• [Problem requirements]
Write out the data again in full, exactly as it reads.

• [Supplied material]
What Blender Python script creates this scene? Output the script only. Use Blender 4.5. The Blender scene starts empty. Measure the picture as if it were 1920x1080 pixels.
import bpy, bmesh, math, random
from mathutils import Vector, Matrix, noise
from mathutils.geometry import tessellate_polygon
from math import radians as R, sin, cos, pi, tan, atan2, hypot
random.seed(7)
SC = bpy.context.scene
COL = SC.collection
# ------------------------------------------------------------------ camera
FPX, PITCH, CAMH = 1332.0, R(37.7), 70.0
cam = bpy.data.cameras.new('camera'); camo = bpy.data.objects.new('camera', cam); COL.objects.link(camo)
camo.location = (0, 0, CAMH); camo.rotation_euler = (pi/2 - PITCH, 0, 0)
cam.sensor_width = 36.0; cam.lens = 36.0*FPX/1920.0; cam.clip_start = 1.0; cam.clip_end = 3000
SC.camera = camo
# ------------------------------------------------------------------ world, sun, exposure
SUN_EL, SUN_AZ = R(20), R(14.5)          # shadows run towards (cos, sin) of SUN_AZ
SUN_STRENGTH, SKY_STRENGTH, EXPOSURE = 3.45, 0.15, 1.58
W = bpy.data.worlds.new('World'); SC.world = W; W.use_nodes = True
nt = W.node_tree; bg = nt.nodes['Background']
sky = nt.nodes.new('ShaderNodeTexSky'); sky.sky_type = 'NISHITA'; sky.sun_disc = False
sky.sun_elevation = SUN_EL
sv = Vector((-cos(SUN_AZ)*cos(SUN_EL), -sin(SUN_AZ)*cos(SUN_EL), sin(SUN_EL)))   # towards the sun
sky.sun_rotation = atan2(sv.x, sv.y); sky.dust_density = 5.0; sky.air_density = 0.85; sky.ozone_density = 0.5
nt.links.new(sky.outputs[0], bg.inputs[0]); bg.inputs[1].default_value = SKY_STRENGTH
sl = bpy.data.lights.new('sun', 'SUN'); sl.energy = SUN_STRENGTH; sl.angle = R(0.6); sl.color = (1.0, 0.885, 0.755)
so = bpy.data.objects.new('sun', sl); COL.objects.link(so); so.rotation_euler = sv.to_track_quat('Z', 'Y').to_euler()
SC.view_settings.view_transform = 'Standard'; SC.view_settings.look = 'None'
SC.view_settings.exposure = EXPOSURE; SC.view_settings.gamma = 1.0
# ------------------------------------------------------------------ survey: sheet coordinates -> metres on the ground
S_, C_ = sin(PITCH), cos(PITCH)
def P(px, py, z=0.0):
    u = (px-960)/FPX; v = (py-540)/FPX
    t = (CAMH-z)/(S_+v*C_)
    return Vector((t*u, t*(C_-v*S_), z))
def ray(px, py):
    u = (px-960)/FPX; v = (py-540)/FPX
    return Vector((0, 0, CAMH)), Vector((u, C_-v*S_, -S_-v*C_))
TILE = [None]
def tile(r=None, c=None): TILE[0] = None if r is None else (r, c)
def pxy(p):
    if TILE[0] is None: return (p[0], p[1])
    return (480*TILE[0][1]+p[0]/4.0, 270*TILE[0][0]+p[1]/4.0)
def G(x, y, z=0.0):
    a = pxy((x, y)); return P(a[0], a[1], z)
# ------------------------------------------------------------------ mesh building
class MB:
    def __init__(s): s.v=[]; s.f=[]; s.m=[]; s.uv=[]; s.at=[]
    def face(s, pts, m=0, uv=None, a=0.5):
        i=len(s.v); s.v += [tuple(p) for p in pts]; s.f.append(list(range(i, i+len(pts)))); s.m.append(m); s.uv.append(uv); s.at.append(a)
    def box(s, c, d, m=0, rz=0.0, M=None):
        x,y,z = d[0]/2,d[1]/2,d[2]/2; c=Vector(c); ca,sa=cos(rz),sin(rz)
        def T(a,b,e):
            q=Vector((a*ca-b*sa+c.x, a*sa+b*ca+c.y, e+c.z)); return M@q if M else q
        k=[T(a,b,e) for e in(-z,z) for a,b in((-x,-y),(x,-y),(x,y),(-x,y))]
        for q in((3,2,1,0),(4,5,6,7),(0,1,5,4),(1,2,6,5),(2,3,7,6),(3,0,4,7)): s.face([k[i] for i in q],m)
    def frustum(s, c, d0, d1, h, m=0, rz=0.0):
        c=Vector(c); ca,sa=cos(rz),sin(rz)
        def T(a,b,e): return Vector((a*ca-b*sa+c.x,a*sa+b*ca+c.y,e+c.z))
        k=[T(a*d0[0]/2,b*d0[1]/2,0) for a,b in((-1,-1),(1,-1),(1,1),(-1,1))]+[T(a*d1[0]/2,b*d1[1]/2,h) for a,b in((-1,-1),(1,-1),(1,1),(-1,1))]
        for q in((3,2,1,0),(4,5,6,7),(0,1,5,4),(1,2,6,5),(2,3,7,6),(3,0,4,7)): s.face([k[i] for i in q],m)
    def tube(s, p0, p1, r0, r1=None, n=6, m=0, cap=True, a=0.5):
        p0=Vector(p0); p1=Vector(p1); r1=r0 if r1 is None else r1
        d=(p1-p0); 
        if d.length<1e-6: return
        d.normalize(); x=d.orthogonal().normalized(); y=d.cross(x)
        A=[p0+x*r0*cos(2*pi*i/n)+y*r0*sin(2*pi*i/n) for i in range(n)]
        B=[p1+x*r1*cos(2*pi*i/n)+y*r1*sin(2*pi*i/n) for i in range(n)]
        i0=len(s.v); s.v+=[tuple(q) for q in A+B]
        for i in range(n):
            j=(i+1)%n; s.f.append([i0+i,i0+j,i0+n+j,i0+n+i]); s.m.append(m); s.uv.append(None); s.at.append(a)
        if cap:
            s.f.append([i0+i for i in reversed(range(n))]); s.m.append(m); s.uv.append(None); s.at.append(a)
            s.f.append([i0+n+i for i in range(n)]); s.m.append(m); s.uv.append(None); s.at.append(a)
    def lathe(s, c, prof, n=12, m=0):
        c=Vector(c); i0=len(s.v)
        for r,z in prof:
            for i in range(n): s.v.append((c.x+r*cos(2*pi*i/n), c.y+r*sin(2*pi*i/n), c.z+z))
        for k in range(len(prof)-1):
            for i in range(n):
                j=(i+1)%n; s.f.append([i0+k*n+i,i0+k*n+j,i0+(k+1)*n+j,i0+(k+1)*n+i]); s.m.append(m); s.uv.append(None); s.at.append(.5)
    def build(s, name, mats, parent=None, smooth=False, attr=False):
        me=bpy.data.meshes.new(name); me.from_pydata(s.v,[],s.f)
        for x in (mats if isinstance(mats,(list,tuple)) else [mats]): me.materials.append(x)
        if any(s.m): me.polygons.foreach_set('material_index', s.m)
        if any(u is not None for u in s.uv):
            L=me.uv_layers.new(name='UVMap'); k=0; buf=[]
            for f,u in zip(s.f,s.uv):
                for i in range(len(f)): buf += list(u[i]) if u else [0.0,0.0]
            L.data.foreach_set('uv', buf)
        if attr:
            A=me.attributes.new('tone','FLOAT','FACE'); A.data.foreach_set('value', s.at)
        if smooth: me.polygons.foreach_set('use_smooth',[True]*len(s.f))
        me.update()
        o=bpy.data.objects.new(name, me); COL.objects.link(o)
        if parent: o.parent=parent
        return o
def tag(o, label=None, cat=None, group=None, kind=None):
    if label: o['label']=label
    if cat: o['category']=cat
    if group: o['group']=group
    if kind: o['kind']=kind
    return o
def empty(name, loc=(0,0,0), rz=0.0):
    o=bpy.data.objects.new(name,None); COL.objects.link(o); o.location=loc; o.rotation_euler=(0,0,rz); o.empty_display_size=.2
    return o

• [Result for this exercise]
What Blender Python script creates this scene? Output the script only. Use Blender 4.5. The Blender scene starts empty. Measure the picture as if it were 1920x1080 pixels.
import bpy, bmesh, math, random
from mathutils import Vector, Matrix, noise
from mathutils.geometry import tessellate_polygon
from math import radians as R, sin, cos, pi, tan, atan2, hypot
random.seed(7)
SC = bpy.context.scene
COL = SC.collection
# ------------------------------------------------------------------ camera
FPX, PITCH, CAMH = 1332.0, R(37.7), 70.0
cam = bpy.data.cameras.new('camera'); camo = bpy.data.objects.new('camera', cam); COL.objects.link(camo)
camo.location = (0, 0, CAMH); camo.rotation_euler = (pi/2 - PITCH, 0, 0)
cam.sensor_width = 36.0; cam.lens = 36.0*FPX/1920.0; cam.clip_start = 1.0; cam.clip_end = 3000
SC.camera = camo
# ------------------------------------------------------------------ world, sun, exposure
SUN_EL, SUN_AZ = R(20), R(14.5)          # shadows run towards (cos, sin) of SUN_AZ
SUN_STRENGTH, SKY_STRENGTH, EXPOSURE = 3.45, 0.15, 1.58
W = bpy.data.worlds.new('World'); SC.world = W; W.use_nodes = True
nt = W.node_tree; bg = nt.nodes['Background']
sky = nt.nodes.new('ShaderNodeTexSky'); sky.sky_type = 'NISHITA'; sky.sun_disc = False
sky.sun_elevation = SUN_EL
sv = Vector((-cos(SUN_AZ)*cos(SUN_EL), -sin(SUN_AZ)*cos(SUN_EL), sin(SUN_EL)))   # towards the sun
sky.sun_rotation = atan2(sv.x, sv.y); sky.dust_density = 5.0; sky.air_density = 0.85; sky.ozone_density = 0.5
nt.links.new(sky.outputs[0], bg.inputs[0]); bg.inputs[1].default_value = SKY_STRENGTH
sl = bpy.data.lights.new('sun', 'SUN'); sl.energy = SUN_STRENGTH; sl.angle = R(0.6); sl.color = (1.0, 0.885, 0.755)
so = bpy.data.objects.new('sun', sl); COL.objects.link(so); so.rotation_euler = sv.to_track_quat('Z', 'Y').to_euler()
SC.view_settings.view_transform = 'Standard'; SC.view_settings.look = 'None'
SC.view_settings.exposure = EXPOSURE; SC.view_settings.gamma = 1.0
# ------------------------------------------------------------------ survey: sheet coordinates -> metres on the ground
S_, C_ = sin(PITCH), cos(PITCH)
def P(px, py, z=0.0):
    u = (px-960)/FPX; v = (py-540)/FPX
    t = (CAMH-z)/(S_+v*C_)
    return Vector((t*u, t*(C_-v*S_), z))
def ray(px, py):
    u = (px-960)/FPX; v = (py-540)/FPX
    return Vector((0, 0, CAMH)), Vector((u, C_-v*S_, -S_-v*C_))
TILE = [None]
def tile(r=None, c=None): TILE[0] = None if r is None else (r, c)
def pxy(p):
    if TILE[0] is None: return (p[0], p[1])
    return (480*TILE[0][1]+p[0]/4.0, 270*TILE[0][0]+p[1]/4.0)
def G(x, y, z=0.0):
    a = pxy((x, y)); return P(a[0], a[1], z)
# ------------------------------------------------------------------ mesh building
class MB:
    def __init__(s): s.v=[]; s.f=[]; s.m=[]; s.uv=[]; s.at=[]
    def face(s, pts, m=0, uv=None, a=0.5):
        i=len(s.v); s.v += [tuple(p) for p in pts]; s.f.append(list(range(i, i+len(pts)))); s.m.append(m); s.uv.append(uv); s.at.append(a)
    def box(s, c, d, m=0, rz=0.0, M=None):
        x,y,z = d[0]/2,d[1]/2,d[2]/2; c=Vector(c); ca,sa=cos(rz),sin(rz)
        def T(a,b,e):
            q=Vector((a*ca-b*sa+c.x, a*sa+b*ca+c.y, e+c.z)); return M@q if M else q
        k=[T(a,b,e) for e in(-z,z) for a,b in((-x,-y),(x,-y),(x,y),(-x,y))]
        for q in((3,2,1,0),(4,5,6,7),(0,1,5,4),(1,2,6,5),(2,3,7,6),(3,0,4,7)): s.face([k[i] for i in q],m)
    def frustum(s, c, d0, d1, h, m=0, rz=0.0):
        c=Vector(c); ca,sa=cos(rz),sin(rz)
        def T(a,b,e): return Vector((a*ca-b*sa+c.x,a*sa+b*ca+c.y,e+c.z))
        k=[T(a*d0[0]/2,b*d0[1]/2,0) for a,b in((-1,-1),(1,-1),(1,1),(-1,1))]+[T(a*d1[0]/2,b*d1[1]/2,h) for a,b in((-1,-1),(1,-1),(1,1),(-1,1))]
        for q in((3,2,1,0),(4,5,6,7),(0,1,5,4),(1,2,6,5),(2,3,7,6),(3,0,4,7)): s.face([k[i] for i in q],m)
    def tube(s, p0, p1, r0, r1=None, n=6, m=0, cap=True, a=0.5):
        p0=Vector(p0); p1=Vector(p1); r1=r0 if r1 is None else r1
        d=(p1-p0); 
        if d.length<1e-6: return
        d.normalize(); x=d.orthogonal().normalized(); y=d.cross(x)
        A=[p0+x*r0*cos(2*pi*i/n)+y*r0*sin(2*pi*i/n) for i in range(n)]
        B=[p1+x*r1*cos(2*pi*i/n)+y*r1*sin(2*pi*i/n) for i in range(n)]
        i0=len(s.v); s.v+=[tuple(q) for q in A+B]
        for i in range(n):
            j=(i+1)%n; s.f.append([i0+i,i0+j,i0+n+j,i0+n+i]); s.m.append(m); s.uv.append(None); s.at.append(a)
        if cap:
            s.f.append([i0+i for i in reversed(range(n))]); s.m.append(m); s.uv.append(None); s.at.append(a)
            s.f.append([i0+n+i for i in range(n)]); s.m.append(m); s.uv.append(None); s.at.append(a)
    def lathe(s, c, prof, n=12, m=0):
        c=Vector(c); i0=len(s.v)
        for r,z in prof:
            for i in range(n): s.v.append((c.x+r*cos(2*pi*i/n), c.y+r*sin(2*pi*i/n), c.z+z))
        for k in range(len(prof)-1):
            for i in range(n):
                j=(i+1)%n; s.f.append([i0+k*n+i,i0+k*n+j,i0+(k+1)*n+j,i0+(k+1)*n+i]); s.m.append(m); s.uv.append(None); s.at.append(.5)
    def build(s, name, mats, parent=None, smooth=False, attr=False):
        me=bpy.data.meshes.new(name); me.from_pydata(s.v,[],s.f)
        for x in (mats if isinstance(mats,(list,tuple)) else [mats]): me.materials.append(x)
        if any(s.m): me.polygons.foreach_set('material_index', s.m)
        if any(u is not None for u in s.uv):
            L=me.uv_layers.new(name='UVMap'); k=0; buf=[]
            for f,u in zip(s.f,s.uv):
                for i in range(len(f)): buf += list(u[i]) if u else [0.0,0.0]
            L.data.foreach_set('uv', buf)
        if attr:
            A=me.attributes.new('tone','FLOAT','FACE'); A.data.foreach_set('value', s.at)
        if smooth: me.polygons.foreach_set('use_smooth',[True]*len(s.f))
        me.update()
        o=bpy.data.objects.new(name, me); COL.objects.link(o)
        if parent: o.parent=parent
        return o
def tag(o, label=None, cat=None, group=None, kind=None):
    if label: o['label']=label
    if cat: o['category']=cat
    if group: o['group']=group
    if kind: o['kind']=kind
    return o
def empty(name, loc=(0,0,0), rz=0.0):
    o=bpy.data.objects.new(name,None); COL.objects.link(o); o.location=loc; o.rotation_euler=(0,0,rz); o.empty_display_size=.2
    return o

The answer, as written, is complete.